Conor Murphy, CEO and Founder of Smartr365, said: "Whilst demand continues to outweigh supply, signs such as this indicate that property prices are beginning to stabilise. Nevertheless, economic uncertainty remains at the forefront of the minds of buyers and owners alike. On the one hand, prospective buyers may choose to ride out this period of volatility before securing a property later down the line. On the other, the cost of living crisis may cause homeowners to re-evaluate their current mortgage rates and secure a more cost-efficient deal.

“Regardless, with uncertainty sweeping the UK housing market, intermediaries continue to have a unique role to play in mitigating the challenges faced by prospective homeowners. Increasingly, brokers are turning to technology to streamline and simplify the end-to-end mortgage journey, enabling clients to embark on a less stressful, more seamless home-buying process.”
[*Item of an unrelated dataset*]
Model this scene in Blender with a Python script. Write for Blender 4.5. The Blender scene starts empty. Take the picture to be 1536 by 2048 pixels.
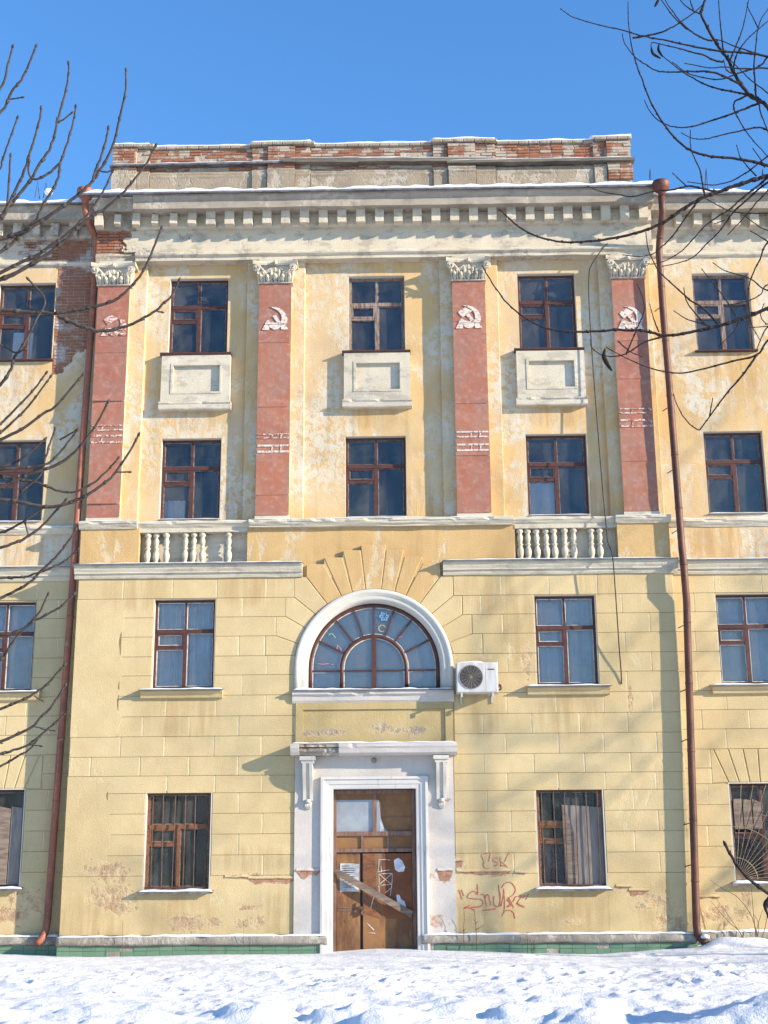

Anna Clare Harper, director of real estate technology platform IMMO, added: "This slowdown in price growth will be welcomed by those struggling with affordability constraints, since the average house price remains over 10 times average annual individual earnings.

"It also makes sense. House prices and house price growth figures both reflect and affect consumer and investor confidence.

"House prices are the result of supply and demand. Interest rate rises and talk of recession are cooling demand. In recessionary times and when interest rates are higher, demand for buying properties tends to fall. However, we all still need a roof over our heads. Demand for housing does not fall. Demand shifts from buying to renting properties, which offers more flexibility.

"Unfortunately, the shortage of supply of both properties for ownership and for rent continues. For this reason, the slowdown in growth should not be taken as an indicator of a major crash to follow."